In some deployments, users will centralization workstation storage in a RAID-1(N) NAS and use the  PC/Laptop/Workstation as a data less client which works on fast SSDs. Typically SATA 3 buses show this type of performance profile
  • Host to Disk speed of 100-200 MB/s (0.8 to 1.6 Gbps)
  • Host to HDD Cache speed of 6 Gbps (SATA 2 supports 3 Gbps, SATA 1.5 Gbps)
  • OS/CPU caches further gives better transfer rates
So you can see that if a data transfer (read/write) is done on a NAS and it it hits any cache or disk, then the bottleneck would be the link itself and not the disk I/O operation and the GbE link would become fully saturated practically. 

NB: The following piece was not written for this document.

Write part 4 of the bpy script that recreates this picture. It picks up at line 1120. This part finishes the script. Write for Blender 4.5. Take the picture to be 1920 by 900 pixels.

To get around this, the use of 10 GbE seems logical. But not every device needs such type of transfer speeds. Only NAS and remote workstation. So the best way forward for these very slim minority homes is to either 
  1. Put a small 10 GbE switch and put only NAS and workstation(s) in it and uplink to a slow GbE switch for the rest of the home network devices or even setup P2P 10 GbE links
  2. install 10 GbE NICs (PCI cards)  on both the NAS and the PC (if you have only one) and puit direct P2P ethernet link
  3. If you have multiple clients PCs and one NAS with 100-120 MB/s transfer speed  acceptable, the the switch can be upgraded to a smart 1 gbps switch, A n-port PCI card be put on NAS and link aggregation be used between NAS and switch, leaving the PCs connected to switch with standard 1 Gbps links
So 10 GbE is useful to quickly write small data but lots of it (typical workstation workload) or transfer large files quickly (again largely useful for transferring big video and image files during content creation activities). The "quickly" is the key point or pull for 10 GbE. 

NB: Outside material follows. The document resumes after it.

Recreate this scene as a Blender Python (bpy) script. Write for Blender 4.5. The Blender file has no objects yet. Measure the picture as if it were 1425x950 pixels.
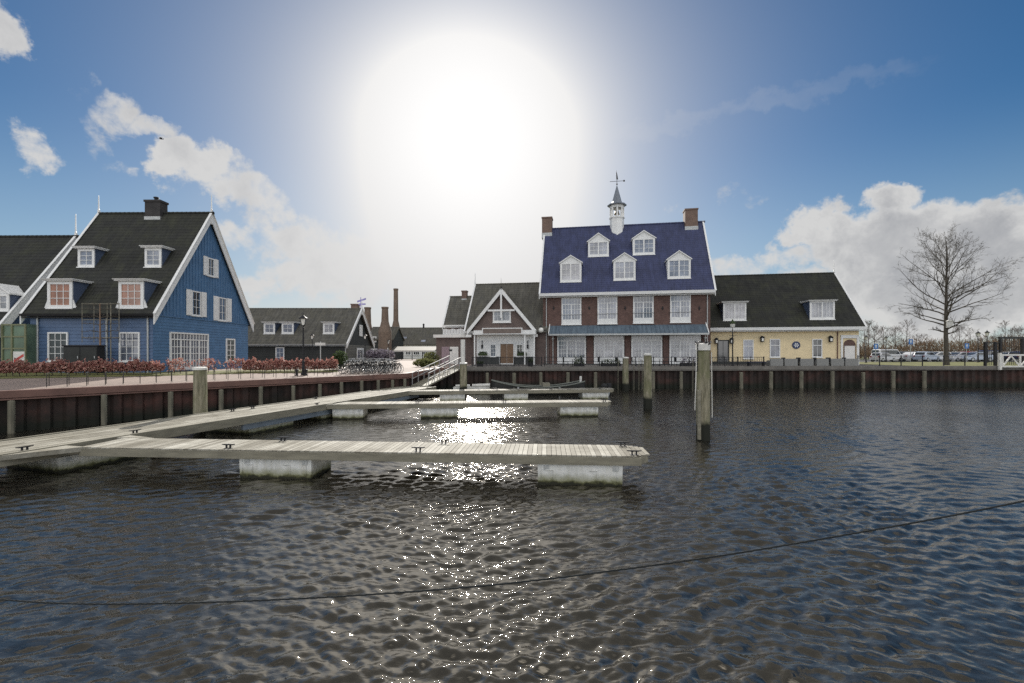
import bpy, bmesh, math, random
from mathutils import Vector, Matrix, noise
R = math.radians
rnd = random.Random(11)
sc = bpy.context.scene
COL = sc.collection

# ------------------------------------------------------------------ camera
F, CX, HZ, H = 640.0, 712.5, 490.0, 3.5          # focal length in photo pixels, centre, eye level, eye height (m)
GZ = 2.1                                          # quay level above the water
cam_d = bpy.data.cameras.new('camera')
cam = bpy.data.objects.new('camera', cam_d); COL.objects.link(cam)
cam.location = (0, 0, H); cam.rotation_euler = (R(90), 0, 0)
cam_d.sensor_width = 36; cam_d.lens = 36 * F / 1425
cam_d.shift_y = 15 / 1425
cam_d.clip_start = 0.1; cam_d.clip_end = 6000
sc.camera = cam
sc.cycles.use_denoising = False; sc.cycles.use_adaptive_sampling = False     # keep the glints of the water crisp
sc.cycles.max_bounces = 6; sc.cycles.sample_clamp_indirect = 4.0

# ------------------------------------------------------------------ exposure, sun, sky
EXPO = 0.9
sc.view_settings.view_transform = 'Standard'; sc.view_settings.look = 'None'
sc.view_settings.exposure = EXPO; sc.view_settings.gamma = 1
sc.view_settings.use_curve_mapping = False
SUN_AZ, SUN_EL = R(-5.2), R(25.0)                 # azimuth from +Y towards +X
sdir = Vector((math.sin(SUN_AZ) * math.cos(SUN_EL), math.cos(SUN_AZ) * math.cos(SUN_EL), math.sin(SUN_EL)))
sun_d = bpy.data.lights.new('sun', 'SUN'); sun = bpy.data.objects.new('sun', sun_d); COL.objects.link(sun)
sun_d.energy = 4.0; sun_d.angle = R(0.53); sun_d.color = (1.0, 0.95, 0.87)
sun.rotation_euler = (-sdir).to_track_quat('-Z', 'Y').to_euler()
sun.location = (-20, 60, 60)

world = bpy.data.worlds.new('World'); sc.world = world; world.use_nodes = True
world.cycles.sampling_method = 'MANUAL'; world.cycles.sample_map_resolution = 2048
NT = world.node_tree; NT.nodes.clear()
def wn(t, **k):
    n = NT.nodes.new(t)
    for a, b in k.items(): setattr(n, a, b)
    return n
def wl(a, b): NT.links.new(a, b)
def setin(node, i, v):
    if hasattr(v, 'default_value') or isinstance(v, bpy.types.NodeSocket): wl(v, node.inputs[i])
    else: node.inputs[i].default_value = v
def m1(op, a, b=0.0, c=0.0, clamp=False):
    n = wn('ShaderNodeMath', operation=op, use_clamp=clamp)
    setin(n, 0, a)
    setin(n, 1, b)
    if op in ('MULTIPLY_ADD',): setin(n, 2, c)
    return n.outputs[0]
def v1(op, a, b=None):
    n = wn('ShaderNodeVectorMath', operation=op)
    setin(n, 0, a)
    if b is not None: setin(n, 1, b)
    return n
def mr(val, a, b, c=0.0, d=1.0, smooth=True):
    n = wn('ShaderNodeMapRange', interpolation_type='SMOOTHSTEP' if smooth else 'LINEAR')
    setin(n, 'Value', val)
    for k, v in (('From Min', a), ('From Max', b), ('To Min', c), ('To Max', d)): n.inputs[k].default_value = v
    return n.outputs[0]
def wnoise(vec, scale, detail=6, rough=.55, dist=0.0):
    n = wn('ShaderNodeTexNoise'); wl(vec, n.inputs['Vector'])
    n.inputs['Scale'].default_value = scale; n.inputs['Detail'].default_value = detail
    n.inputs['Roughness'].default_value = rough; n.inputs['Distortion'].default_value = dist
    return n
def wmix(fac, a, b):
    n = wn('ShaderNodeMix', data_type='RGBA'); setin(n, 0, fac)
    setin(n, 6, a); setin(n, 7, b)
    return n.outputs[2]
BG = 0.10
def sky_rad(r, g, b): k = 1 / (2 ** EXPO) / BG; return (r * k, g * k, b * k, 1)

tc = wn('ShaderNodeTexCoord')
dirv = v1('NORMALIZE', tc.outputs['Generated']).outputs[0]
sep = wn('ShaderNodeSeparateXYZ'); wl(dirv, sep.inputs[0])
az = m1('ARCTAN2', sep.outputs[0], sep.outputs[1])
el = m1('ARCSINE', sep.outputs[2])
ae = wn('ShaderNodeCombineXYZ'); wl(az, ae.inputs[0]); wl(el, ae.inputs[1])
sky = wn('ShaderNodeTexSky', sky_type='NISHITA', sun_disc=False)
sky.sun_elevation = SUN_EL; sky.sun_rotation = SUN_AZ
sky.altitude = 0; sky.air_density = 1.0; sky.dust_density = 0.3; sky.ozone_density = 3.0
hs = wn('ShaderNodeHueSaturation'); wl(sky.outputs[0], hs.inputs['Color'])
hs.inputs['Saturation'].default_value = 1.35; hs.inputs['Value'].default_value = 0.39
col = hs.outputs[0]
# pale band near the horizon
hz = mr(el, 0.0, 0.40, 0.58, 0.0)
col = wmix(hz, col, sky_rad(.42, .56, .66))
# clouds: soft blobs at the directions where the sky has them, broken up by noise
warp = wnoise(dirv, 7.0, 8, .62)
wv = v1('SUBTRACT', warp.outputs['Color'], (.5, .5, .5)).outputs[0]
wsc = v1('SCALE', wv); wsc.inputs['Scale'].default_value = 0.17
aew = v1('ADD', ae.outputs[0], wsc.outputs[0]).outputs[0]
def blob_mask(blobs, vec):
    acc = None
    for (px, py, rx, ry, w) in blobs:
        a0 = math.atan((px - CX) / F); c0 = math.cos(a0)
        e0 = math.atan((HZ - py) / math.hypot(F, px - CX))
        ra = rx / F * c0 * c0; re = ry / F * c0
        d = v1('SUBTRACT', vec, (a0, e0, 0)).outputs[0]
        d = v1('MULTIPLY', d, (1 / ra, 1 / re, 0)).outputs[0]
        ln = v1('LENGTH', d).outputs['Value']
        mm = mr(ln, 0.25, 1.45, w, 0.0)
        acc = mm if acc is None else m1('MAXIMUM', acc, mm)
    return acc
BL = [(20, 66, 40, 40, .80), (40, 200, 62, 36, .78), (95, 118, 46, 34, .52), (150, 150, 66, 34, .54), (200, 172, 48, 20, .56),
      (122, 185, 52, 48, .48), (145, 235, 44, 34, .46), (185, 238, 30, 18, .46),
      (236, 222, 48, 34, .9), (300, 250, 80, 38, .84), (375, 272, 60, 30, .66), (420, 330, 90, 50, .78), (330, 330, 70, 36, .70),
      (470, 370, 120, 60, .85), (350, 412, 60, 42, .7),
      (1045, 372, 100, 32, .72), (1135, 322, 52, 42, .95), (1255, 266, 60, 32, 1.0), (1245, 345, 150, 66, 1.2),
      (1380, 350, 130, 72, 1.25), (1330, 420, 240, 70, 1.15), (980, 290, 120, 26, .28), (1100, 420, 120, 46, .85), (1500, 380, 120, 120, 1.1)]
mask = blob_mask(BL, aew)
fb = wnoise(dirv, 13.0, 10, .62, .2)
fb2 = wnoise(dirv, 4.2, 5, .55)
nz = m1('SUBTRACT', fb.outputs['Fac'], 0.5)
# unseen broken cloud to the sides and behind, added to light the shaded fronts
wide = mr(fb2.outputs['Fac'], .40, .58, 0.0, 1.0)
back = mr(sep.outputs[1], .45, -.15, 0.0, 1.0)
backel = mr(el, 0.0, 1.2, 1.0, .55)
mask2 = m1('MULTIPLY', m1('MULTIPLY', wide, back), backel)
over = m1('MULTIPLY', mr(el, .66, .80), mr(fb2.outputs['Fac'], .18, .38))     # unseen broken cloud overhead, added to neutralise the water's reflections
mask = m1('MAXIMUM', m1('MAXIMUM', mask, mask2), over)
dens_in = m1('MULTIPLY_ADD', nz, 1.5, mask)
dens = mr(dens_in, .36, .74)
thick = mr(dens_in, .62, 1.25)
fbs = wnoise(v1('ADD', dirv, (-.012, .0, .05)).outputs[0], 11.0, 6, .6, .3)
rim = m1('MULTIPLY_ADD', m1('SUBTRACT', fb.outputs['Fac'], fbs.outputs['Fac']), 1.1, 0.0)
rightness = mr(az, .30, .85, .12, 1.0)
shade = m1('ADD', m1('MULTIPLY', m1('MULTIPLY', thick, rightness), .50), rim, clamp=True)
shade = m1('MULTIPLY', shade, mr(sep.outputs[1], -.2, .3))
ccol = wmix(shade, sky_rad(.66, .655, .645), sky_rad(.27, .28, .31))
ccol = wmix(mr(sep.outputs[1], .15, -.35), ccol, sky_rad(2.05, 2.02, 2.0))   # added cloud behind the viewer, brightened to fill the shaded fronts
ccol = wmix(m1('MULTIPLY', mr(el, .62, .85), mr(sep.outputs[1], -.3, .1)), ccol, sky_rad(.20, .205, .215))   # added overhead cloud greyed to deepen contrast in the water
col = wmix(m1('MULTIPLY', dens, .96), col, ccol)
# thin high streak on the right
ST = [(930, 172, 110, 12, .75), (1060, 143, 120, 13, .75), (1180, 105, 110, 14, .6)]
smask = blob_mask(ST, aew)
sn = wnoise(v1('MULTIPLY', dirv, (1.0, 1.0, 3.0)).outputs[0], 9.0, 6, .6)
stk = m1('MULTIPLY', mr(m1('MULTIPLY_ADD', m1('SUBTRACT', sn.outputs['Fac'], .5), .8, smask), .2, .9), .13)
col = wmix(stk, col, sky_rad(.62, .62, .64))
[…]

In a nutshell, 10 GbE in home network is an overkill (and still impractical) for 2016 if implemented across the board. Infact most applications ( and most homes) are just fine with 100 mbps (Phone, Tablet, Streamer, Surveillance camera, etc)  with only applications that need to do big file transfer over LAN between two local nodes really needing 1 Gigabit Ethernet.